In a speech yesterday to the annual Cybersecurity Law Institute, Assistant Attorney General Leslie Caldwell showed how far the Department of Justice has come in its dealings with the private sector on cybersecurity. Caldwell praised public-private collaboration on issues like botnet takedowns and highlighted recent outreach the DOJ’s Cybersecurity Unit has done to private sector groups. In particular, one recent event, cohosted by the Center for Strategic and International Studies, involved a discussion with security experts about “active defenses” deployed by companies. This discussion may trigger a very positive outcome: While reiterating that “hacking back” is problematic as a matter of both law and policy, Caldwell announced that DOJ’s Cybersecurity Unit is considering issuing guidance on the legality of various other defensive measures companies might want to take to protect their systems and networks.
Such guidance would be a welcome development. Greater clarity about the scope of the Computer Fraud and Abuse Act (CFAA) as it relates to defensive measures could empower companies to engage in more robust network defenses, consistent with existing law.
However, Caldwell also made clear that the DOJ and its federal agency counterparts are not all about carrots. They’re also retaining the right to use sticks. Caldwell highlighted a statement on the FTC website declaring that as the FTC increasingly flexes its enforcement muscles with respect to data security, it will take into consideration whether a company has cooperated with law enforcement and “likely . . . view that company more favorably than a company that hasn’t cooperated.”
The FTC statement is here, and the full text of Caldwell’s speech is here.
In the key section, Caldwell couples her legal conclusion that the CFAA prohibits hacking back with six policy arguments for why hacking back is officially a bad idea:
Given recent headlines, it is understandable that some commentators have proposed novel tactics – often in the form of carefully constructed hypotheticals – to counter the very serious cyber threats we currently face. But based on our decades of practical experience, we assess that freelance “hacking back” and similar intentional intrusions onto third-party computers and networks can carry serious legal consequences and policy risks.
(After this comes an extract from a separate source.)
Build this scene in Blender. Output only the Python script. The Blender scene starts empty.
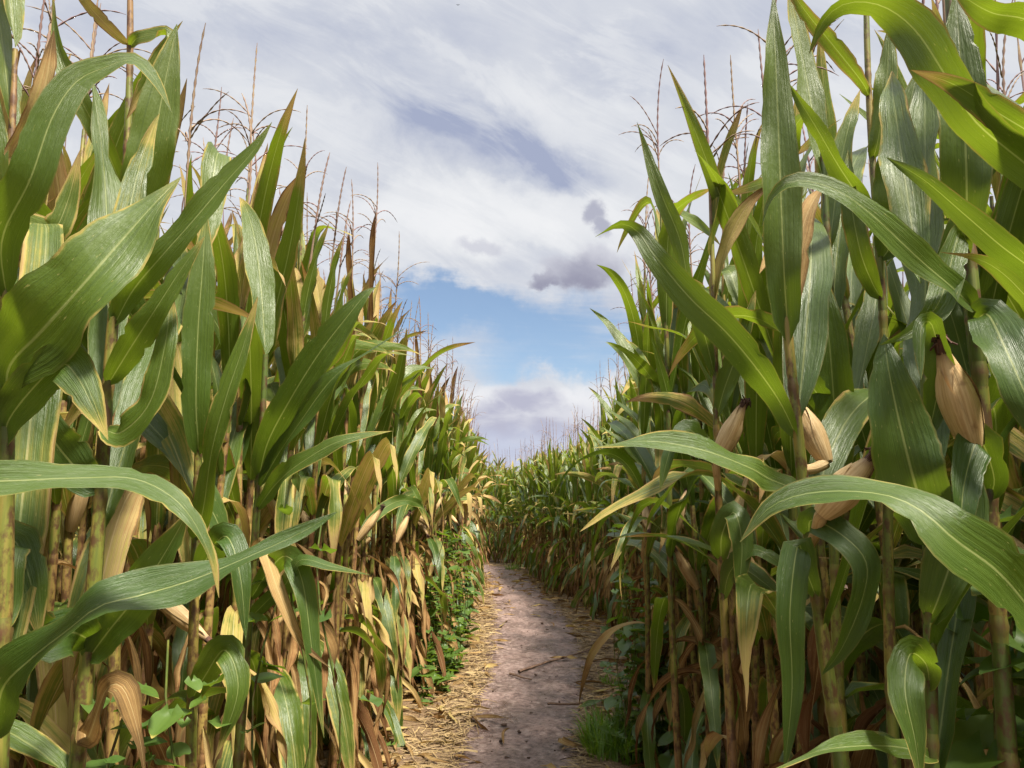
import bpy, math, random
import numpy as np
from mathutils import Vector

random.seed(7)
R = np.random.default_rng(11)
sc = bpy.context.scene
col = sc.collection
rad = math.radians

# ------------------------------------------------------------------ camera, sky, sun, exposure
CAM = np.array([0.0, 0.0, 1.25]); PITCH = rad(9.0); F = 768.0
cd = bpy.data.cameras.new('camera'); cd.sensor_width = 36; cd.lens = 27; cd.clip_start = 0.05; cd.clip_end = 3000
cam = bpy.data.objects.new('camera', cd); col.objects.link(cam)
cam.location = CAM; cam.rotation_euler = (rad(90) + PITCH, 0, 0); sc.camera = cam
sc.view_settings.view_transform = 'Standard'; sc.view_settings.look = 'None'
sc.view_settings.gamma = 1.0; sc.view_settings.use_curve_mapping = False
EXPO = 1.22; sc.view_settings.exposure = EXPO
SUN_EL, SUN_AZ = 60.0, 138.0          # azimuth clockwise from +Y (the view direction)
sl = bpy.data.lights.new('sun', 'SUN'); sl.energy = 4.6; sl.angle = rad(9.0); sl.color = (1.0, 0.93, 0.80)
so = bpy.data.objects.new('sun', sl); col.objects.link(so)
sd = Vector((math.sin(rad(SUN_AZ)) * math.cos(rad(SUN_EL)), math.cos(rad(SUN_AZ)) * math.cos(rad(SUN_EL)), math.sin(rad(SUN_EL))))
so.rotation_euler = sd.to_track_quat('Z', 'Y').to_euler(); so.location = (6, 2, 9)
sc.cycles.max_bounces = 7; sc.cycles.diffuse_bounces = 4; sc.cycles.glossy_bounces = 2
sc.cycles.transmission_bounces = 4; sc.cycles.transparent_max_bounces = 4
sc.cycles.use_denoising = True; sc.cycles.sample_clamp_indirect = 4.0


class NT:
    """small helper for building node trees"""
    def __init__(self, tree):
        self.t = tree; self.n = tree.nodes; self.l = tree.links; self.n.clear()
    def new(self, typ, **kw):
        n = self.n.new(typ)
        for k, v in kw.items(): setattr(n, k, v)
        return n
    def put(self, sock, v):
        if v is None: return
        if isinstance(v, bpy.types.NodeSocket): self.l.new(v, sock)
        elif isinstance(v, tuple) and len(v) == 3 and sock.type == 'RGBA': sock.default_value = (*v, 1)
        else: sock.default_value = v
    def math(self, op, a, b=None, c=None, clamp=False):
        n = self.new('ShaderNodeMath', operation=op); n.use_clamp = clamp
        self.put(n.inputs[0], a); self.put(n.inputs[1], b); self.put(n.inputs[2], c)
        return n.outputs[0]
    def vmath(self, op, a, b=None):
        n = self.new('ShaderNodeVectorMath', operation=op)
        self.put(n.inputs[0], a); self.put(n.inputs[1], b)
        return n.outputs[0]
    def mix(self, f, a, b, blend='MIX'):
        n = self.new('ShaderNodeMix', data_type='RGBA', blend_type=blend)
        self.put(n.inputs[0], f); self.put(n.inputs[6], a); self.put(n.inputs[7], b)
        return n.outputs[2]
    def smooth(self, v, lo, hi, a=0.0, b=1.0):
        n = self.new('ShaderNodeMapRange', interpolation_type='SMOOTHSTEP')
        self.put(n.inputs[0], v); n.inputs[1].default_value = lo; n.inputs[2].default_value = hi
        n.inputs[3].default_value = a; n.inputs[4].default_value = b
        return n.outputs[0]
    def noise(self, vec, scale, detail=4, rough=0.55, dist=0.0, color=False):
        n = self.new('ShaderNodeTexNoise'); self.put(n.inputs['Vector'], vec)
        n.inputs['Scale'].default_value = scale; n.inputs['Detail'].default_value = detail
        n.inputs['Roughness'].default_value = rough; n.inputs['Distortion'].default_value = dist
        return n.outputs['Color' if color else 'Fac']
    def sep(self, v):
        n = self.new('ShaderNodeSeparateXYZ'); self.put(n.inputs[0], v); return n.outputs
    def comb(self, x, y, z):
        n = self.new('ShaderNodeCombineXYZ')
        for i, v in enumerate((x, y, z)): self.put(n.inputs[i], v)
        return n.outputs[0]
    def ramp(self, f, stops):
        n = self.new('ShaderNodeValToRGB'); e = n.color_ramp.elements
        while len(e) < len(stops): e.new(0.5)
        for k, (p, c) in enumerate(stops): e[k].position = p; e[k].color = (*c, 1)
        self.put(n.inputs[0], f); return n.outputs[0]
    def attr(self, name):
        return self.new('ShaderNodeAttribute', attribute_name=name)


def pdir(px, py):
    a = (px - 512) / F; b = (384 - py) / F
    return np.array([a, math.cos(PITCH) - b * math.sin(PITCH), math.sin(PITCH) + b * math.cos(PITCH)])
def P(px, py, Y):
    d = pdir(px, py); return CAM + d * (Y / d[1])
def AE(px, py):
    d = pdir(px, py); return d[0] / d[1], d[2] / d[1]

# ---- the sky: Nishita blue behind procedural cloud, everything a function of world direction
world = bpy.data.worlds.new('World'); sc.world = world; world.use_nodes = True
W = NT(world.node_tree)
sky = W.new('ShaderNodeTexSky', sky_type='NISHITA'); sky.sun_disc = False
sky.sun_elevation = rad(SUN_EL); sky.sun_rotation = rad(SUN_AZ)
sky.air_density = 1.0; sky.dust_density = 0.6; sky.ozone_density = 1.6
gen = W.new('ShaderNodeTexCoord').outputs['Generated']
dx, dy, dz = W.sep(gen)
dys = W.math('MAXIMUM', dy, 0.08)
a_ = W.math('DIVIDE', dx, dys); e_ = W.math('DIVIDE', dz, dys)
zc = W.math('ADD', W.math('MAXIMUM', dz, 0.0), 0.12)
plane = W.comb(W.math('DIVIDE', dx, zc), W.math('DIVIDE', dy, zc), 0.0)
ae = W.comb(a_, e_, 0.0)
warp = W.vmath('SUBTRACT', W.noise(ae, 5.0, 6, 0.6, color=True), (0.5, 0.5, 0.5))
def wae(amp):
    n = W.new('ShaderNodeVectorMath', operation='MULTIPLY_ADD')
    W.put(n.inputs[0], warp); n.inputs[1].default_value = (amp, amp, 0); W.put(n.inputs[2], ae)
    return n.outputs[0]
w_soft = W.sep(wae(0.22))
warp = W.vmath('SUBTRACT', W.noise(ae, 17.0, 8, 0.62, color=True), (0.5, 0.5, 0.5)); w_hard = W.sep(wae(0.06))
def K(r, g, b):
    f = lambda v: (v / 255 / 12.92 if v <= 10 else ((v / 255 + 0.055) / 1.055) ** 2.4) / 2 ** EXPO
    return (f(r), f(g), f(b))
def blob(px, py, rx, ry, rot=0.0, src=None, lo=0.0, hi=1.0):
    """soft elliptical patch of cloud in a fixed direction; 1 inside, 0 outside"""
    s = src or w_soft
    a0, e0 = AE(px, py); c, q = math.cos(rad(rot)), math.sin(rad(rot))
    da = W.math('SUBTRACT', s[0], a0); de = W.math('SUBTRACT', s[1], e0)
    u = W.math('ADD', W.math('MULTIPLY', da, c * F / rx), W.math('MULTIPLY', de, q * F / rx))
    v = W.math('ADD', W.math('MULTIPLY', da, -q * F / ry), W.math('MULTIPLY', de, c * F / ry))
    r = W.math('SQRT', W.math('ADD', W.math('MULTIPLY', u, u), W.math('MULTIPLY', v, v)))
    return W.smooth(r, lo, hi, 1.0, 0.0)
def add(*v):
    o = v[0]
    for k in v[1:]: o = W.math('ADD', o, k)
    return o
def mul(a, b): return W.math('MULTIPLY', a, b)
streak = W.noise(W.comb(mul(a_, 2.0), mul(e_, 13.0), 0.3), 1.0, 6, 0.62, 0.6)
fluff = W.noise(plane, 1.1, 8, 0.58, 0.4)
fine = W.noise(ae, 9.0, 7, 0.6, 0.2)
# how open (blue) the cloud cover is
gap = add(mul(blob(510, 325, 250, 62, -6, lo=0.1, hi=1.15), 1.25), mul(blob(430, 298, 160, 34, -10), 0.75), mul(blob(560, 372, 170, 22, 0), 0.6), mul(blob(470, 140, 150, 50, -32), 0.18))
wisps = W.smooth(streak, 0.40, 0.66)
opening = W.math('SUBTRACT', gap, add(mul(wisps, 0.60), mul(W.math('SUBTRACT', fluff, 0.5), 0.9)))
blue_f = W.smooth(opening, -0.10, 1.05, 0.0, 0.95)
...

Let me first summarize our legal position: based on a simple, plain-text reading of the Computer Fraud and Abuse Act, such conduct is generally unlawful. Some observers, at times employing quite creative legal theories, have suggested that hackback conduct is lawful. That is simply contrary to the plain-text of the statute. However, even if it were lawful, we would still recommend against it, because we think that sound policy also militates against use of hackback tactics.
First, hackback tactics pose a significant threat to innocent third parties. Across numerous investigations, we have seen sophisticated cybercriminals frequently hijack the infrastructure of innocent third-parties in order to more easily commit their crimes and to help mask their identity during subsequent investigations. In fact, cybercriminals commonly use multiple unwitting third-party drop sites at which they temporarily store stolen data for later retrieval. We believe a general rule allowing private hacking back would needlessly expose such third-parties, who often are unaware that their systems have been compromised, to intrusions, privacy violations and potentially property damage.
Second, hacking back and similar activities can – and have – interfered with ongoing government investigations. While these consequences may have been unintentional, the conduct can irreparably harm an investigation.
Third, aside from the risk to innocent third parties and law enforcement investigations, private hacking back carries the danger of dramatic escalation against an unknown adversary. Sophisticated cybercriminals or foreign intelligence services may simply have far more powerful and destructive technical capabilities than private firms who attempt to hackback.
Fourth, given the international nature of cybercrime, it bears mentioning that even if “hacking back” and similar tactics were statutorily permissible in the United States, such activities might be illegal in foreign jurisdictions. Similarly, the innocent third parties I mentioned might also be located abroad and protected by such laws.
Fifth, the possible unintended and collateral consequences that I have outlined could have serious effects on international relations. Another country, particularly one unfriendly to the United States, might presume that a privately-conducted act of hackback was actually an offensive cyberattack sanctioned by the United States. This could have serious foreign policy consequences.
And lastly, even if all these harms could somehow be avoided, our experience – and private discussions with a wide range of security experts, both inside government and in industry – suggests that “hacking back” would in most cases have a low likelihood of being beneficial. Indeed, the weight of professional technological opinion is that there is little to be gained in any event by authorizing private hacking back or similar activities in the overwhelming majority of cases.
After running through the legal analysis and policy arguments against hacking back, Caldwell notes that she is “encouraged by the range of innovative cybersecurity proposals that are currently being considered,” but “would urge practitioners to exercise caution” in considering new techniques. She then concludes by suggesting that, in the “spirit of collaboration,” the Cybersecurity Unit “is considering whether to offer guidance on other types of effective and truly defensive countermeasures that are considered to be beneficial by cybersecurity experts.”
Such guidance could help to ensure that practitioners’ caution is properly calibrated and that innovative defensive measures are not hampered by legal uncertainty.